Recently, I got a question from a student that would like to use Market Model by reference to the paper written by Brown and Warner 1985.

Talking about the Market Model, I would like to touch slighly on the difference between Market Model with the one being used by William F. Sharpe in its CAPM, particularly in estimating the beta. Well, the whole idea about CAPM is beta, right? One single factor that is very important in that model, that is market beta.

Market model:

Rj = aj + bj rm + ej

Rj = historical (realized) rate of return on Stock J

Rm = historical (realized) rate of return on the market

aj = vertical axis intercept term for Stock J

bj = slope, or beta, coefficient, for Stock J

ej  = random error = difference actual return on a certain period vs that as predicted by the regression line

So what we see here, is, we are trying to regess the stock’s realized return against the market’s realized return.

If we look at the SML of the CAPM, the realized return is a bit different from the above Market Model:

Rj = r (Rf) + (rm – r (Rf)) + ej

Rf is the historical (realized) risk free rate

Then if we want to compare the Market Model and CAPM to estimate beta, then we need to re-arrange SML to be:

(rj – r (Rf) = aj + bj x (rm – r(Rf)) + ej

In other words, to be theoretically correct, both y-variable and x-variable in regression, should be the stock’s return in excess of the risk-free rate and the market’s return in excess of the risk-free rate.

In most cases, both models will give us results that will not have big differences.

So, it is safe to use Market Model in estimating the beta without having to use SML of the CAPM.

As far as I remember, Michael C. Jensen did some initial test of the CAPM Model, which now we name ej (random error above) as Jensen’s alpha. Please see as well F.Black, M. Jensen and M. Scholes in their initial test “The Capital Asset Pricing Model” Some Empirical Tests” (1972).

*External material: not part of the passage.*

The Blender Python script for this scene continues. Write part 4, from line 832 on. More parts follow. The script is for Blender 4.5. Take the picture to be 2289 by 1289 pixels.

Michael C. Jensen emphasized the fact that there is no theory behind the Market Model. It is simply a statement about the empirical relationship between security and market returns and tells us nothing about what causes returns to be what they are in any period. It hypothesizes only that there is a systematic linear association between the returns on individual securities and the market index, and empirical tests confirm this characteristic of the model. (M. Jensen, “Tests of Capital Market Theory and Implications of the Evidence, 1974).